April 29, 2026 [Interesting Engineering]- China has brought a major hydrogen storage project online in central Henan Province. The one-million-cubic-meter-level salt cavern hydrogen storage demonstration project began operation in Pingdingshan on Saturday, signaling progress in solving one of hydrogen energy’s biggest challenges.
This plant is intended to store large quantities of hydrogen underground. This approach is considered crucial for achieving a balance between production and consumption.
The idea is to use naturally occurring salt deposits to provide an effective storage system for industry and transportation.
Underground storage moves forward
The project relies on naturally occurring salt caverns, formed by the dissolution of salt rock, creating large underground hollow spaces. These caverns are considered suitable for hydrogen storage because of their tight sealing properties and structural stability.
“Salt cavern hydrogen storage is a key technology to break the bottleneck of large-scale hydrogen storage and transportation, and to support the construction of a new energy system,” said Yang Chunhe, an academician with the Chinese Academy of Engineering, at the commissioning ceremony.
The site was developed using high-quality salt rock resources owned by a gas storage and salt chemistry company under China Pingmei Shenma. Research and development were led by the Institute of Rock and Soil Mechanics under the Chinese Academy of Sciences, while major energy firms contributed to design and construction.
Technical targets and capacity goals
Engineers designed the project to create a cavern with a water-soluble volume exceeding 30,000 cubic meters (about 1.06 million cubic feet).

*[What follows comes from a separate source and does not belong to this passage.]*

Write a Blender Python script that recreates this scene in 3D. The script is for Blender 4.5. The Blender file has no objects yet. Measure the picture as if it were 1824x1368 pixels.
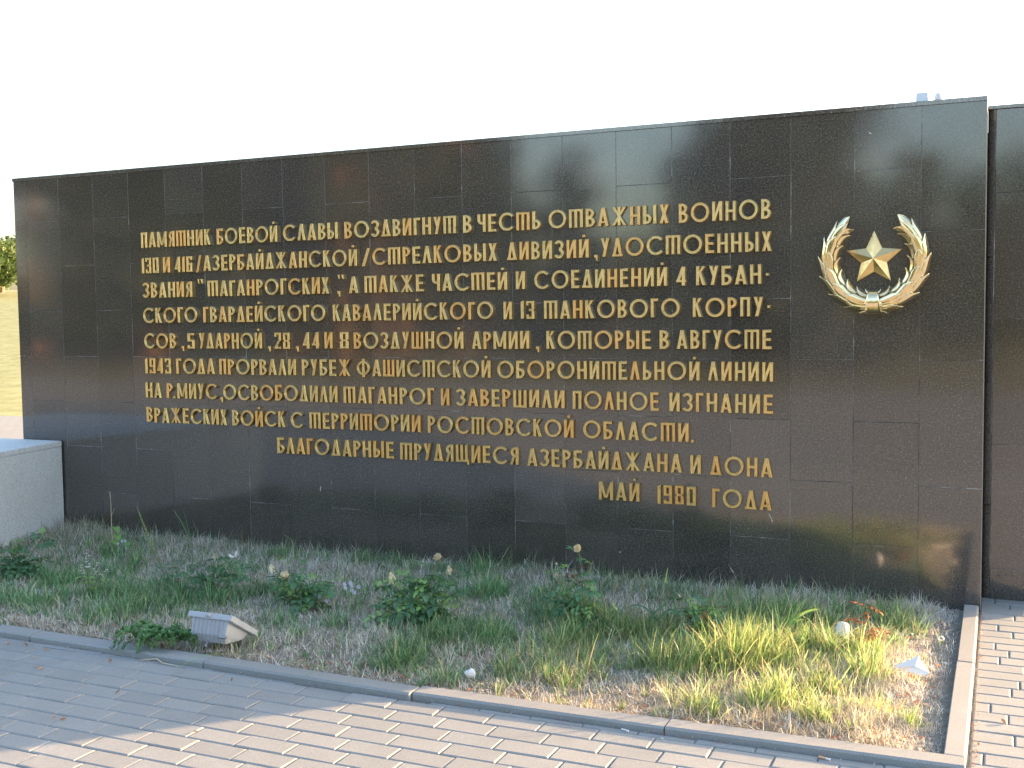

The system is expected to store up to 1.5 million standard cubic meters of hydrogen (about 53 million cubic feet).
According to Liang Wuxing, deputy chief economist of China Pingmei Shenma, these targets place the project at a demonstration scale that can guide future expansion. The goal is to validate performance before building larger facilities.
The hydrogen is injected into the cavern using two compressors. The system operates at a pressure of 15 megapascals (about 2,175 pounds per square inch) and a flow rate of 2,000 standard cubic meters per hour (about 70,600 cubic feet per hour).
Proving long-term reliability
One of the main objectives of the project is to determine whether salt caverns can safely store hydrogen for extended periods. Hydrogen molecules are small and can escape through poorly sealed materials, making containment a key concern.
“The project has verified the long-term sealing capacity and engineering feasibility of hydrogen storage in layered salt rocks,” said Yang.
This validation is important for scaling up hydrogen infrastructure. Reliable storage allows energy producers to store excess hydrogen generated from renewable sources and release it when demand rises.
Expanding hydrogen applications
With the storage system now operational, engineers are looking at how hydrogen can be used across different sectors. The project team plans to explore several application pathways that could increase hydrogen adoption.
These include blending hydrogen with natural gas for use in pipelines, powering heavy-duty trucks, and using hydrogen in industrial boilers. Each of these applications could help reduce carbon emissions in sectors that are difficult to electrify.